The circumstances of the offender must also be taken into account to decide whether it was in the public interest to proceed with prosecution. In this regard one should ask whether the accused has admitted guilt, shown repentance, made restitution or expressed a willingness to co-operate with the authorities in the investigation or prosecution of others. When taking into account the circumstances of the offender, one must also ask whether there has been an unreasonably long delay between the date when the crime was committed, the date on which the prosecution was instituted and the trial date, taking into account the complexity of the offense and the role of the accused in the delay.
This might help the NPA to justify a withdrawal of charges – especially given the fact that the NDPP first decided not to prosecute Zuma and then changed his mind. But given Mr Zuma’s high profile, the fact that he insists on his innocence, and the imperatives of fighting corruption, I would imagine the public interest in proceeding with the case will outweigh the interests of the offender. Unless of course Mr Zuma has now indicated to the NPA that he was willing to assist it in pursuing far bigger cases of corruption in the arms deal. Then it would be game on!
A third possible reason would seem to provide the most promising avenue for the NPA to justify a decision not to proceed against Mr Zuma. This would be that Mr Zuma will not be able to receive a fair trial as guaranteed by section 35 of the Constitution due to the unreasonable delays in the case, and that his application for a permanent stay of prosecution would hence have a strong chance of success and therefore that it was not advisable to continue the case against Mr Zuma.
Once again, the decision of Bulelani Ngcuka not to charge Zuma while stating that he had a case to answer would be pivotal. But this argument would not be without its problems as it could be argued that the decision about charging Mr Zuma was only really taken after the Shaik conviction in 2005 and that given our less than fully functioning criminal justice system, four years could not be considered to be an unreasonable delay. Moreover, many of the delays can be attributed to the various applications brought by Mr Zuma to challenge the legality of search and seizure warrants and indeed the decision to charge him at all.

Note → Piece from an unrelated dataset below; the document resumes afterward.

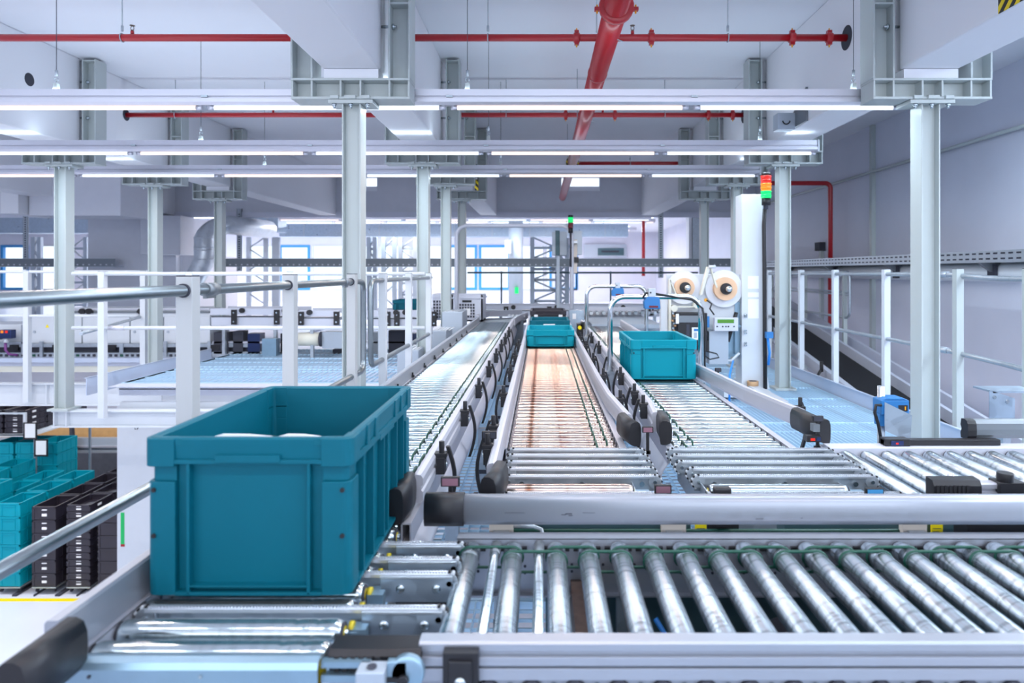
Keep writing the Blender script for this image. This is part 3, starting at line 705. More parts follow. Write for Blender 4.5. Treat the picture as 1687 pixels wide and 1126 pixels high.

So in conclusion it seems to me there are only two credible ways out for the NPA. Either it must proceed with charges against Mr Zuma or it must announce that it is dropping charges against Mr Zuma in return for his co-operation in order to catch the really big fish in the arms deal. The latter would of course constitute a political bombshell of the highest order and I am not sure if Mr Zuma will go down that rout as it might well backfire terribly against the ANC – unless of course all the people he plans to finger are now conveniently members of Cope.